Where Did The Phrase "Little White Lie" Originate?


3 Answers

Ruth Campbell Profile
Ruth Campbell answered
White lie:  A minor, polite, or harmless lie, fib.
White has the connotation of being good whereas black has the connotation of being evil.  This is indeed somewhat racist but nevertheless it's the way the language evolved.
A white lie can be excused because it does not cause great harm.  For instance, if you don't want to see your friend one day, you tell them you aren't feeling well to avoid telling them the truth, that you just don't want to see them that day.  The little white lie hurts no one and sometimes avoids hurt feelings.
Anonymous Profile
Anonymous answered
Little white lie came from lambs that were white!!!!
Rajesh Shri Profile
Rajesh Shri answered
It is ironical to try and understand an expression like 'a little white lie'. A lie is a falsehood, white or black or coloured. That which is not the truth cannot be considered half the truth or a 'cover up'. The phrase was probably used by someone to 'clean up' or undo that which was answerable.
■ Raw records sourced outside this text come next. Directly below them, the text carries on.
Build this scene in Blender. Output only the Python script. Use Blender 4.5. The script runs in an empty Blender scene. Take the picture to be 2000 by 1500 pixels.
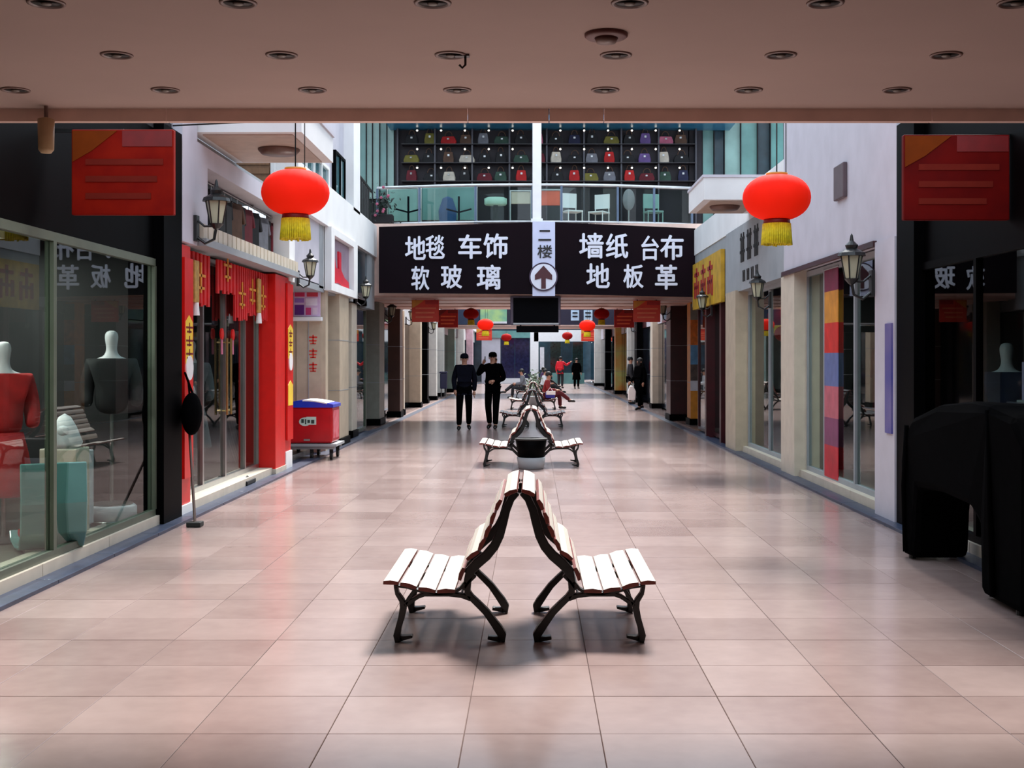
import bpy, bmesh, math, random
from mathutils import Vector, Matrix
R = math.radians
PI = math.pi
random.seed(7)
SC = bpy.context.scene
COL = SC.collection

# ------------------------------------------------------------------ camera, sky, sun, exposure
EYE = 1.65
cam_data = bpy.data.cameras.new('camera')
cam = bpy.data.objects.new('camera', cam_data)
COL.objects.link(cam)
cam.location = (0, 0, EYE)
cam.rotation_euler = (R(90), 0, 0)
cam_data.sensor_width = 36
cam_data.lens = 43.2
cam_data.shift_x = -0.02
cam_data.shift_y = -0.025
cam_data.clip_end = 400
SC.camera = cam
world = bpy.data.worlds.new('sky')
SC.world = world
world.use_nodes = True
bg = world.node_tree.nodes['Background']
bg.inputs[0].default_value = (0.74, 0.86, 1.0, 1)
bg.inputs[1].default_value = 1.7
sun_data = bpy.data.lights.new('sun', 'SUN')
sun_data.energy = 6.0
sun_data.angle = R(14)
sun_data.color = (1.0, 0.96, 0.92)
sun = bpy.data.objects.new('sun', sun_data)
COL.objects.link(sun)
sun.location = (4, 30, 25)
sun.rotation_euler = Vector((-0.17, -0.77, -1.0)).to_track_quat('-Z', 'Y').to_euler()
SC.cycles.caustics_reflective = False
SC.cycles.caustics_refractive = False
SC.view_settings.view_transform = 'Standard'
SC.view_settings.look = 'None'
SC.view_settings.gamma = 1
SC.view_settings.use_curve_mapping = False
SC.view_settings.exposure = 0.42


# ------------------------------------------------------------------ helpers
def P(px, py, Y):
    """point at depth Y seen at pixel (px, py) of the 2000x1500 photograph"""
    return Vector(((px - 1040) / 2400 * Y, Y, EYE + (700 - py) / 2400 * Y))


def lin(c):
    out = []
    for v in c[:3]:
        v = v / 255
        out.append(v / 12.92 if v <= 0.04045 else ((v + 0.055) / 1.055) ** 2.4)
    return (out[0], out[1], out[2], 1)


MATS = {}


def mat(name, col=(128, 128, 128), rough=0.6, metal=0.0, var=0.12, scale=6.0, bump=0.0, spec=0.5, emit=0, coat=0, col2=None, stretch=None):
    if name in MATS:
        return MATS[name]
    m = bpy.data.materials.new(name)
    m.use_nodes = True
    nt = m.node_tree
    b = nt.nodes['Principled BSDF']
    b.inputs['Roughness'].default_value = rough
    b.inputs['Metallic'].default_value = metal
    b.inputs['Specular IOR Level'].default_value = spec
    b.inputs['Coat Weight'].default_value = coat
    c = lin(col)
    if emit:
        b.inputs['Emission Color'].default_value = c
        b.inputs['Emission Strength'].default_value = emit
    tc = nt.nodes.new('ShaderNodeTexCoord')
    mp = nt.nodes.new('ShaderNodeMapping')
    if stretch:
        mp.inputs['Scale'].default_value = stretch
    nt.links.new(tc.outputs['Object'], mp.inputs['Vector'])
    ns = nt.nodes.new('ShaderNodeTexNoise')
    ns.inputs['Scale'].default_value = scale
    ns.inputs['Detail'].default_value = 5
    nt.links.new(mp.outputs[0], ns.inputs['Vector'])
    rp = nt.nodes.new('ShaderNodeValToRGB')
    rp.color_ramp.elements[0].position = 0.3
    rp.color_ramp.elements[1].position = 0.7
    c2 = lin(col2) if col2 else tuple(min(1, v * (1 + var)) for v in c[:3]) + (1,)
    c1 = c if col2 else tuple(v * (1 - var) for v in c[:3]) + (1,)
    rp.color_ramp.elements[0].color = c1
    rp.color_ramp.elements[1].color = c2
    nt.links.new(ns.outputs['Fac'], rp.inputs[0])
    nt.links.new(rp.outputs[0], b.inputs['Base Color'])
    if bump:
        bp = nt.nodes.new('ShaderNodeBump')
        bp.inputs['Strength'].default_value = bump
        bp.inputs['Distance'].default_value = 0.01
        nt.links.new(ns.outputs['Fac'], bp.inputs['Height'])
        nt.links.new(bp.outputs[0], b.inputs['Normal'])
    MATS[name] = m
    return m


def glass_mat(name, tint=(225, 235, 232), fac=1.0):
    if name in MATS:
        return MATS[name]
    m = bpy.data.materials.new(name)
    m.use_nodes = True
    nt = m.node_tree
    nt.nodes.clear()
    out = nt.nodes.new('ShaderNodeOutputMaterial')
    mix = nt.nodes.new('ShaderNodeMixShader')
    tr = nt.nodes.new('ShaderNodeBsdfTransparent')
    gl = nt.nodes.new('ShaderNodeBsdfGlossy')
    gl.inputs['Roughness'].default_value = 0.01
    tr.inputs[0].default_value = lin(tint)
    fr = nt.nodes.new('ShaderNodeFresnel')
    fr.inputs[0].default_value = 1.5
    ge = nt.nodes.new('ShaderNodeNewGeometry')
    mm = nt.nodes.new('ShaderNodeMath')
    mm.operation = 'SUBTRACT'
    mm.inputs[0].default_value = 1.0
    nt.links.new(ge.outputs['Backfacing'], mm.inputs[1])
    m2 = nt.nodes.new('ShaderNodeMath')
    m2.operation = 'MULTIPLY'
    nt.links.new(fr.outputs[0], m2.inputs[0])
    nt.links.new(mm.outputs[0], m2.inputs[1])
    nt.links.new(m2.outputs[0], mix.inputs[0])
    nt.links.new(tr.outputs[0], mix.inputs[1])
    nt.links.new(gl.outputs[0], mix.inputs[2])
    nt.links.new(mix.outputs[0], out.inputs[0])
    MATS[name] = m
    return m


class MB:
    def __init__(self):
        self.bm = bmesh.new()

    def _faces(self, vs, idx, mi):
        for f in idx:
            try:
                self.bm.faces.new([vs[i] for i in f]).material_index = mi
            except ValueError:
                pass

    def box(self, x0, x1, y0, y1, z0, z1, mi=0, rot=None):
        cs = [(x0, y0, z0), (x1, y0, z0), (x1, y1, z0), (x0, y1, z0), (x0, y0, z1), (x1, y0, z1), (x1, y1, z1), (x0, y1, z1)]
        if rot:
            c = Vector(((x0 + x1) / 2, (y0 + y1) / 2, (z0 + z1) / 2))
            cs = [c + rot @ (Vector(p) - c) for p in cs]
        vs = [self.bm.verts.new(p) for p in cs]
        self._faces(vs, [(0, 3, 2, 1), (4, 5, 6, 7), (0, 1, 5, 4), (1, 2, 6, 5), (2, 3, 7, 6), (3, 0, 4, 7)], mi)
        return self

    def bbox(self, x0, x1, y0, y1, z0, z1, b=0.02, mi=0):
        """box with bevelled edges"""
        t = bmesh.new()
        bmesh.ops.create_cube(t, size=1)
        for v in t.verts:
            v.co = Vector(((x0 + x1) / 2 + v.co.x * (x1 - x0), (y0 + y1) / 2 + v.co.y * (y1 - y0), (z0 + z1) / 2 + v.co.z * (z1 - z0)))
        bmesh.ops.bevel(t, geom=t.edges[:], offset=b, segments=2, affect='EDGES', profile=0.5)
        self.merge(t, mi)
        return self

    def merge(self, t, mi=0):
        mp = {v: self.bm.verts.new(v.co) for v in t.verts}
        for f in t.faces:
            try:
                self.bm.faces.new([mp[v] for v in f.verts]).material_index = mi
            except ValueError:
                pass
        t.free()

    def cyl(self, p0, p1, r0, r1=None, n=12, mi=0):
        r1 = r0 if r1 is None else r1
        p0, p1 = Vector(p0), Vector(p1)
        d = (p1 - p0).normalized()
        a = d.orthogonal().normalized()
        b = d.cross(a)
        A = [self.bm.verts.new(p0 + (a * math.cos(2 * PI * i / n) + b * math.sin(2 * PI * i / n)) * r0) for i in range(n)]
        B = [self.bm.verts.new(p1 + (a * math.cos(2 * PI * i / n) + b * math.sin(2 * PI * i / n)) * r1) for i in range(n)]
        for i in range(n):
            self.bm.faces.new((A[i], A[(i + 1) % n], B[(i + 1) % n], B[i])).material_index = mi
        self.bm.faces.new(A[::-1]).material_index = mi
        self.bm.faces.new(B).material_index = mi
        return self

    def tube(self, pts, r, n=8, mi=0, rs=None):
        pts = [Vector(p) for p in pts]
        rings = []
        up = None
        for k, p in enumerate(pts):
            d = (pts[min(k + 1, len(pts) - 1)] - pts[max(k - 1, 0)]).normalized()
            if up is None:
                up = d.orthogonal().normalized()
            a = (up - d * up.dot(d)).normalized()
            up = a
            b = d.cross(a)
            rr = rs[k] if rs else r
            rings.append([self.bm.verts.new(p + (a * math.cos(2 * PI * i / n) + b * math.sin(2 * PI * i / n)) * rr) for i in range(n)])
        for A, B in zip(rings, rings[1:]):
            for i in range(n):
                self.bm.faces.new((A[i], A[(i + 1) % n], B[(i + 1) % n], B[i])).material_index = mi
        self.bm.faces.new(rings[0][::-1]).material_index = mi
        self.bm.faces.new(rings[-1]).material_index = mi
        return self

    def lathe(self, prof, c=(0, 0, 0), n=24, mi=0, sx=1, sy=1, ribs=0, ribd=0.0):
        rings = []
        for r, z in prof:
            ring = []
            for i in range(n):
                t = 2 * PI * i / n
                rr = r * (1 - (ribd if ribs and i % (n // ribs) == 0 else 0))
                ring.append(self.bm.verts.new((c[0] + rr * math.cos(t) * sx, c[1] + rr * math.sin(t) * sy, c[2] + z)))
            rings.append(ring)
        for A, B in zip(rings, rings[1:]):
            for i in range(n):
                self.bm.faces.new((A[i], A[(i + 1) % n], B[(i + 1) % n], B[i])).material_index = mi
        if prof[0][0] > 1e-4:
            self.bm.faces.new(rings[0][::-1]).material_index = mi
        if prof[-1][0] > 1e-4:
            self.bm.faces.new(rings[-1]).material_index = mi
        return self

    def sphere(self, c, rx, ry=None, rz=None, n=12, m=8, mi=0):
        ry = rx if ry is None else ry
        rz = rx if rz is None else rz
        prof = [(max(1e-5, math.sin(PI * k / m)), -math.cos(PI * k / m) * rz) for k in range(m + 1)]
        return self.lathe(prof, c, n, mi, sx=rx, sy=ry)

    def prism(self, pts, fa, fb, mi=0):
        """pts 2D polygon; fa, fb map a 2D point to 3D on the two caps"""
        A = [self.bm.verts.new(fa(p)) for p in pts]
        B = [self.bm.verts.new(fb(p)) for p in pts]
        n = len(pts)
        self.bm.faces.new(A).material_index = mi
        self.bm.faces.new(B[::-1]).material_index = mi
        for i in range(n):
            self.bm.faces.new((A[i], B[i], B[(i + 1) % n], A[(i + 1) % n])).material_index = mi
        return self

    def prism_xz(self, pts, y0, y1, mi=0):
        return self.prism(pts, lambda p: (p[0], y0, p[1]), lambda p: (p[0], y1, p[1]), mi)

    def prism_yz(self, pts, x0, x1, mi=0):
        return self.prism(pts, lambda p: (x0, p[0], p[1]), lambda p: (x1, p[0], p[1]), mi)

    def ribbon(self, pts, ws, y0, y1, mi=0):
        """cast bar: 2D path in XZ with a width at each point, thick along Y"""
        pts = [Vector((p[0], p[1])) for p in pts]
        L, Rr = [], []
        for k, p in enumerate(pts):
            d = (pts[min(k + 1, len(pts) - 1)] - pts[max(k - 1, 0)]).normalized()
            nn = Vector((-d.y, d.x))
            w = ws[k] / 2
            L.append(p + nn * w)
            Rr.append(p - nn * w)
        rows = []
        for a, b in zip(L, Rr):
            rows.append([self.bm.verts.new(q) for q in ((a.x, y0, a.y), (b.x, y0, b.y), (b.x, y1, b.y), (a.x, y1, a.y))])
        for A, B in zip(rows, rows[1:]):
            for i in range(4):
                self.bm.faces.new((A[i], A[(i + 1) % 4], B[(i + 1) % 4], B[i])).material_index = mi
        self.bm.faces.new(rows[0][::-1]).material_index = mi
        self.bm.faces.new(rows[-1]).material_index = mi
        return self


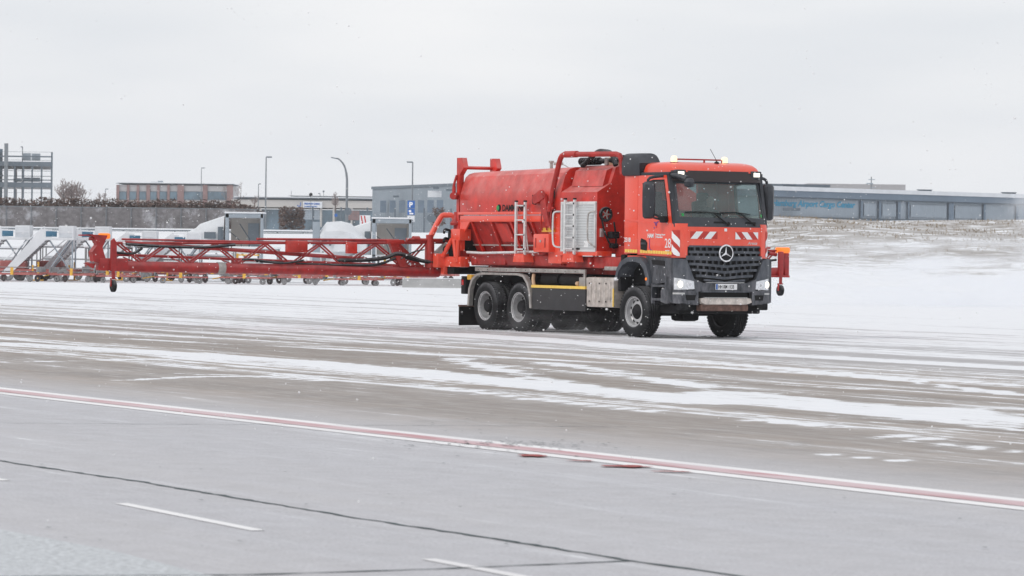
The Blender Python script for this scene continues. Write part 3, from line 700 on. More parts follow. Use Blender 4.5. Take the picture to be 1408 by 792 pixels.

The use of 'white' in the expression is an indication that the person who came up with the phrase was also one who knew his vocabulary. The second point to consider is that no lie is 'little'. Little or big, a lie remains a lie.

The earliest use of the phrase could also be the work of someone who is consistently in the news. The reason behind this conclusion is that the media is known to lap up such propaganda and market it over a period of time.

The use was probably meant for a 'cover up' for something that would expose someone in authority to the public scanner. 'A little white lie' is a great way of saying 'It was not meant to cause any deliberate harm. It was simply something that had to be uttered to avoid cynical glare'. No falsehood can be covered up under the garb of such a phrase.